9. Similarly in the case of CCE Visakhapatnam Vs Smithkline Beecham Consumer Health Care Ltd. reported in 2004 (167) ELT 225 (Tri.-Bang.), the Tribunal held in para-3 as under :
3. We have perused the records and heard both sides. The learned Counsel representing the assessee submits that the issue is no more res integra. He relies on the decision of this Tribunal in the case of S. Narendra Kumar & Co. v. CCE, Mumbai-II – 2003 (156) E.L.T. 1001 wherein the Tribunal held that no penalty is imposable for filing incorrect classification. The learned Counsel has also referred to many other decisions to the same effect. A classification declaration indicates the classification, which the assessee proposes to adopt. He may be in error. Revenue authorities are at liberty to consider the proposed classification and to order payment of duty according to the changed correct classification. That is the whole purpose of requiring an assessee to file a classification declaration. In proposing an erroneous classification, the assessee commits no offence, justifying imposition of penalty. This is the view taken by the learned Commissioner. That view is legally correct.”

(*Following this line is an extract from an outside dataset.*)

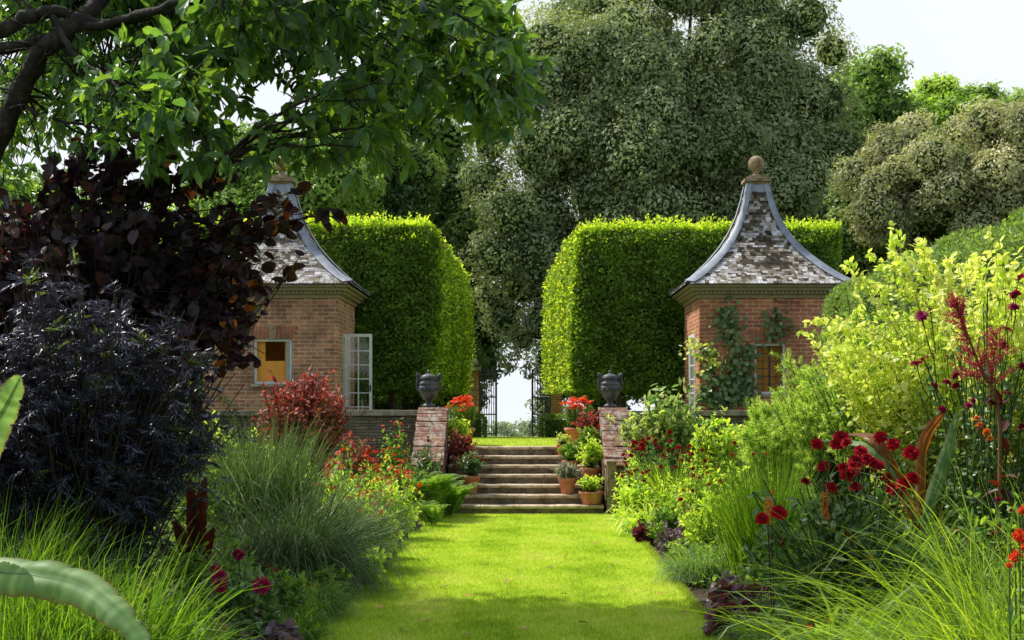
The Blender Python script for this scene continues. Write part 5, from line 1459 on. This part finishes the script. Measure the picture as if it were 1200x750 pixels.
tubes(mb, path([(-2.58, 4.9, .9), (-2.4, 4.8, 1.15), (-2.15, 4.75, 1.25)], 6)[None], .018, 6); tubes(mb, path([(-2.58, 4.9, .9), (-2.4, 4.85, 1.0), (-2.3, 4.85, 1.1)], 6)[None], .018, 6); mb.build('stem', M_STEM, ban)
ban = thing('banana_plant', 'bronze and green banana plant behind the crimson dahlias', 'plant', (gx(1080, 9.9), 9.9, 0))
b0 = (gx(1080, 9.9), 9.9, .8)
for i, (p2, p3, w_, mt, nv) in enumerate([(at(1110, 535, 10.4), at(1122, 484, 10.6), .13, M_BAN, (.5, -1, .2)), (at(1082, 525, 10.4), at(1106, 482, 10.6), .12, M_BANR, (.6, -1, .2)), (at(1030, 520, 9.7), at(985, 508, 10.3), .10, M_BANR, (0, -.8, .6)), (at(1030, 530, 9.7), at(960, 515, 10.3), .12, M_BAN, (0, -.5, 1))]):
    mb = MB(); paddle(mb, [b0, p2, p3], w_, nrmv=nv, k=18); mb.build('leaf', mt, ban)
mb = MB(); tubes(mb, path([(b0[0], b0[1], -.05), (b0[0], b0[1], .5), b0], 6)[None], np.linspace(.07, .03, 6)[None], 8); mb.build('stem', M_STEM, ban)
can = thing('canna', 'dark red leaved canna in front of the fountain grass at left', 'plant', (gx(232, 11), 11.0, 0))
for px, py, w_, q in ((222, 562, .13, 0), (240, 560, .12, 1), (205, 610, .12, 2), (250, 620, .11, 3), (190, 640, .12, 4)):
    mb = MB(); e_ = at(px, py, 10.9); paddle(mb, [(gx(230, 11), 11.0, .35), ((e_[0] + gx(228, 11)) / 2, 10.95, e_[2] * .75), e_], w_, nrmv=(.2 * (q - 2), -1, .2), k=14, tear=.02); mb.build('leaf', M_CANNA, can)
mb = MB(); tubes(mb, path([(gx(230, 11), 11.0, -.05), (gx(230, 11), 11.0, .5), (gx(230, 11), 11, .9)], 5)[None], .014, 6); mb.build('stem', M_TWIG, can)

# climber on the right pavilion
vi = thing('climbing_vine', 'dark leaved climber trained up the front of the right pavilion', 'climber', (gx(850, 27.9), 27.88, .97))
lines = [[(850, 520), (852, 460), (858, 400), (848, 360)], [(850, 500), (838, 440), (825, 410)], [(852, 480), (868, 440), (878, 405)], [(850, 470), (835, 470), (822, 455)], [(855, 450), (872, 460), (880, 440)], [(858, 400), (850, 380), (846, 366)], [(905, 402), (912, 385), (908, 362)], [(916, 392), (908, 380), (911, 366)]]
mb = MB(); L3 = []
for ln in lines:
    p_ = path([at(px, py, 27.93) for px, py in ln], 14); p_[:, 2] = np.maximum(p_[:, 2], 1.0); L3.append(p_)
L3 = np.array(L3); tubes(mb, L3, .013, 5); mb.build('stem', M_TWIG, vi)
mb = MB(); wts = [190, 120, 160, 100, 120, 60, 36, 34]
for l_, k in zip(L3, wts):
    p, tg = along(l_[None], U(.05, 1, (1, k))); p = p[0] + rng.normal(size=(k, 3)) * [.15, .05, .12]; p[:, 1] = np.minimum(p[:, 1], 27.97)
    D = rng.normal(size=(k, 3)) * .6 + [0, -.4, -.6]; leaves(mb, p, D, nrm(np.array([0, -1, .5]) + rng.normal(size=(k, 3)) * .35), U(.07, .13, k), U(.06, .11, k), T_ROUND)
mb.build('foliage', leafmat('vine leaf', hue=1.5, gain=1.9, cols=[(.03, .08, .03), (.05, .12, .04), (.09, .17, .06)], tr=.3, rough=.4), vi)
k = 120; p, tg = along(path([at(845, 425, 27.9), at(825, 415, 27.8), at(808, 400, 27.7)], 10)[None], U(0, 1, (1, k)))
mb = MB(); leaves(mb, p[0] + rng.normal(size=(k, 3)) * .12, rdir(k), rdir(k), U(.07, .11, k), .08, T_OVAL); mb.build('young_leaves', M_YELL, vi)

# ------------------------------------------------------------------ pots
def pot(x, y, z, r, h, lb, plant='bush', m=M_GRN, ph=.3, pr=.2, fl=None, low=False, group='terracotta pots on the steps', n=60, L=(.05, .08), W=(.025, .04)):
    t = thing('potted_plant', lb, 'potted plant', (x, y, z), group)
    mb = MB(); k = .62 if not low else .72
    lathe(mb, [(0, .002), (r * k, .002), (r * k + .005, .01), (r * .93, h * .78), (r * 1.02, h * .79), (r * 1.04, h * .98), (r * .99, h), (r * .92, h * .98), (r * .88, h * .86), (0, h * .86)], (x, y, z), 28); mb.build('pot', M_TERRA, t)
    mb = MB(); lathe(mb, [(r * .88, h * .87), (r * .5, h * .9), (0, h * .91)], (x, y, z), 20); mb.build('soil', M_SOIL, t)
    zb = z + h * .9
    if plant == 'lily':
        k = 60; a = U(0, 6.28, k); b = r * .75 * np.sqrt(U(0, 1, k))
        S_ = np.stack([x + b * np.cos(a), y + b * np.sin(a), np.full(k, zb)], 1); E_ = S_ + np.stack([b * np.cos(a) * .5, b * np.sin(a) * .5, U(ph * .75, ph, k)], 1)
        P_ = bez(S_, (S_ + E_) / 2, E_, 5); mb = MB(); tubes(mb, P_, .005, 4); mb.build('stem', M_STEM, t)
        mb = MB(); leafy(mb, P_, 34, .02, (.05, .08), (.009, .014), T_DIA, up=.3, droop=0); mb.build('foliage', M_GRN, t)
        for q in range(20):
            i = rng.integers(0, k); flower('lily', M_ORNG, (E_[i][0], E_[i][1], zb + ph + .10 - 2.2 * ((E_[i][0] - x) ** 2 + (E_[i][1] - y) ** 2) + U(-.07, .05)), .058, t, tilt=(U(-.5, .5), U(-.5, .5), U(0, 6)))
    else:
        P_ = shoots((x, y, zb + ph * .5), (pr, pr, ph * .55), zb, 0, n, r * .5, lump=.3, low=-.3, seed=U(0, 6))
        mb = MB(); leafy(mb, P_, 14, .25, L, W, T_OVAL, up=.1); mb.build('foliage', m, t)
        mb = MB(); tubes(mb, P_, .004, 4); mb.build('stem', M_STEM, t)
        if fl:
            fm, nf, r_ = fl
            for q in range(nf):
                i = rng.integers(0, len(P_)); flower('double', fm, P_[i, -1] + rng.normal(size=3) * .01, r_, t)
    return t


tz = lambda k: .14 * (k + 1) + .003
ty = lambda k: 21.8 + .33 * k + .18
pot(gx(540, 24.5), 24.5, .985, .24, .30, 'wide terracotta pot with orange red lilies left of the top step', 'lily', ph=.42)
pot(gx(678, 24.5), 24.5, .985, .24, .30, 'wide terracotta pot with orange red lilies right of the top step', 'lily', ph=.42)
pot(gx(552, ty(1)), ty(1), tz(1), .14, .29, 'terracotta pot of red fuchsia low on the left of the steps', m=M_ROSE, ph=.38, pr=.26, fl=(M_RED, 22, .028))
pot(gx(541, ty(3)), ty(3), tz(3), .15, .26, 'pot of pinkish foliage half way up the left of the steps', m=M_REDL, ph=.42, pr=.26, fl=(M_RED, 8, .025))
pot(gx(536, ty(5)), ty(5), tz(5), .15, .24, 'pot of loose green foliage near the top on the left of the steps', m=M_GRNL, ph=.42, pr=.26, fl=(M_RED, 6, .025))
pot(gx(693, ty(0)), ty(0), tz(0), .19, .20, 'low wide terracotta bowl on the bottom step at right', m=M_GRNL, ph=.26, pr=.2, low=True, L=(.03, .05), W=(.02, .03), n=90)
pot(gx(665, ty(1)), ty(1) + .02, tz(1), .145, .26, 'upright terracotta pot with silvery leaves low on the right of the steps', m=M_SILV if False else leafmat('silvery leaf', gain=1.1, cols=[(.13, .17, .12), (.25, .29, .22), (.33, .36, .3)], tr=.2), ph=.22, pr=.22, L=(.07, .12), W=(.025, .035))
pot(gx(692, ty(2)), ty(2), tz(2), .16, .26, 'pot of yellow green foliage behind the low bowl at right', m=M_GRNL, ph=.50, pr=.26)
pot(gx(668, ty(3)), ty(3), tz(3), .13, .22, 'pot of bluish leafy foliage half way up the right of the steps', m=M_GRN, ph=.30, pr=.2)
pot(gx(692, ty(4)), ty(4), tz(4), .15, .24, 'pot of green and red flowered foliage high on the right of the steps', m=M_GRN, ph=.42, pr=.24, fl=(M_RED, 8, .028))
pot(gx(659, ty(5)), ty(5), tz(5), .10, .18, 'small pot of golden foliage near the top on the right of the steps', m=M_YELL, ph=.2, pr=.13, L=(.03, .05), W=(.015, .02))
pot(gx(692, ty(6)), ty(6) + .12, tz(6), .17, .26, 'pot of coppery red begonias beside the right lilies', m=M_REDL, ph=.30, pr=.27, fl=(M_ORNG, 16, .03))

# ------------------------------------------------------------------ ground cover, fallen leaves
mb = MB(); n = 42000
sd = rng.integers(0, 2, n); x = np.where(sd == 0, U(-5.3, LX0 - .12, n), U(LX1 + .12, 4.7, n)); y = U(6.5, 23.3, n)
pat = np.sin(x * 2.1 + y) * np.sin(y * 2.7 - x) ; dd = np.minimum(abs(x - LX0), abs(x - LX1)); keep = (pat > -.35) & (dd + .12 * np.sin(y * 5) > .15)
x, y, pat, dd = x[keep], y[keep], pat[keep], dd[keep]; n = len(x)
z = U(.0, .12, n) + np.minimum(.32, dd * .5) * U(.2, 1, n)
leaves(mb, np.stack([x, y, z], 1), rdir(n) + [0, 0, .3], rdir(n) * .5 + [0, 0, 1], U(.04, .09, n), U(.02, .045, n), T_OVAL)
tag(mb.build('ground_cover', M_GRN), 'low mixed leaves covering the soil of both borders', 'ground cover', kind='stuff')
mfl = leafmat('fallen leaf', gain=1.0, cols=[(.22, .08, .03), (.35, .17, .06), (.4, .3, .12)], tr=.1)
for i, (px, py) in enumerate([(597, 684), (556, 702), (626, 719), (734, 694), (478, 743), (733, 716), (506, 730), (438, 690), (700, 640), (806, 722), (640, 668), (745, 631), (525, 690), (660, 655), (541, 748), (612, 741), (690, 735), (770, 700), (450, 715), (575, 665), (655, 700), (720, 668)]):
    Y = 1.7 * F / (py - CY); mb = MB(); a = U(0, 6.28)
    leaves(mb, [(0, 0, .028)], [(math.cos(a), math.sin(a), U(.05, .3))], [(U(-.3, .3), U(-.3, .3), 1)], U(.07, .11), U(.04, .06), T_OVAL)
    o = mb.build('fallen_leaf', mfl); o.location = (X(px, Y), Y, 0)
    tag(o, 'small brown fallen leaf lying on the lawn', 'leaf', 'fallen leaves on the lawn')

# ------------------------------------------------------------------ camera, sun, sky
cam = bpy.data.cameras.new('camera'); co = bpy.data.objects.new('camera', cam); col.objects.link(co)
co.location = (0, 0, H); co.rotation_euler = (math.radians(90), 0, 0)
cam.sensor_width = 36; cam.lens = F * 36 / 1200
cam.shift_x = -(CX - 600) / 1200; cam.shift_y = (CY - 375) / 1200
cam.clip_end = 6000; cam.clip_start = .05
cam.dof.use_dof = True; cam.dof.focus_distance = 21; cam.dof.aperture_fstop = 20
bpy.context.scene.camera = co

EL, AZ = math.radians(52), math.radians(-57)      # azimuth measured from +Y towards +X
tos = Vector((math.sin(AZ) * math.cos(EL), math.cos(AZ) * math.cos(EL), math.sin(EL)))
sl = bpy.data.lights.new('sun', 'SUN'); sl.energy = 5.0; sl.angle = math.radians(.55); sl.color = (1.0, .95, .86)
so = bpy.data.objects.new('sun', sl); col.objects.link(so); so.rotation_mode = 'QUATERNION'; so.rotation_quaternion = tos.to_track_quat('Z', 'Y')

w = bpy.data.worlds.new('World'); bpy.context.scene.world = w; w.use_nodes = True
nt = w.node_tree; nt.nodes.clear()
out = nt.nodes.new('ShaderNodeOutputWorld'); bg = nt.nodes.new('ShaderNodeBackground')
sky = nt.nodes.new('ShaderNodeTexSky'); sky.sky_type = 'NISHITA'; sky.sun_disc = False; sky.sun_elevation = EL; sky.sun_rotation = AZ
sky.air_density = 1.2; sky.dust_density = 2.5
tc = nt.nodes.new('ShaderNodeTexCoord'); sp = nt.nodes.new('ShaderNodeSeparateXYZ'); nt.links.new(tc.outputs['Generated'], sp.inputs[0])
c1 = vmath(nt, 'SCALE', sky.outputs[0], scale=.14)
# bright hazy cloud, thickest low down and ahead
nz = node(nt, 'ShaderNodeTexNoise', i_Scale=2.2, i_Detail=7.0, i_Roughness=.55); nt.links.new(tc.outputs['Generated'], nz.inputs['Vector'])
mr = node(nt, 'ShaderNodeMapRange'); mr.inputs[1].default_value = .95; mr.inputs[2].default_value = .25; nt.links.new(sp.outputs[2], mr.inputs[0])
f = fmath(nt, 'MULTIPLY_ADD', nz.outputs[0], .5); nt.nodes[-1].inputs[2].default_value = .42
f = fmath(nt, 'ADD', f, fmath(nt, 'MULTIPLY', mr.outputs[0], .5), clamp=True)
f = fmath(nt, 'MULTIPLY', f, fmath(nt, 'MULTIPLY_ADD', sp.outputs[1], .45)); nt.nodes[-2].inputs[2].default_value = .55 if False else 0
n_ = [q for q in nt.nodes if q.type == 'MATH' and q.operation == 'MULTIPLY_ADD'][-1]; n_.inputs[2].default_value = .72
hi = node(nt, 'ShaderNodeMapRange'); hi.inputs[1].default_value = .35; hi.inputs[2].default_value = .85; hi.inputs[3].default_value = 1.0; hi.inputs[4].default_value = .62; nt.links.new(sp.outputs[2], hi.inputs[0])
f = fmath(nt, 'MULTIPLY', f, hi.outputs[0])
cl = mixc(nt, nz.outputs[0], (.78, .85, .93), (.90, .91, .92))
c = mixc(nt, f, c1, cl)
nt.links.new(c, bg.inputs[0]); bg.inputs[1].default_value = 1.12; nt.links.new(bg.outputs[0], out.inputs[0])

sc = bpy.context.scene
sc.view_settings.view_transform = 'Standard'; sc.view_settings.look = 'None'; sc.view_settings.exposure = 0
sc.cycles.max_bounces = 8; sc.cycles.transparent_max_bounces = 8; sc.cycles.sample_clamp_indirect = 6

10. In view of my discussions above and by following the ratio of above decisions cited supra, I am of the considered opinion that once it has been observed by the learned Commissioner that there is no mens rea on the part of the appellant then in that case imposition of penalty of Rs.25,000/- for violation of Regulation 10 (d) and 10(e) of CBLR 2018 is not sustainable in law. Therefore, I set aside the penalty imposed on the appellant by allowing the appeal of the appellant. Appeal is accordingly allowed.”
8. In view of the above, I deem it proper to delete the penalty imposed on the appellant and therefore, the impugned order calls for interference. Resultantly, the impugned order is set aside and the appeal is allowed.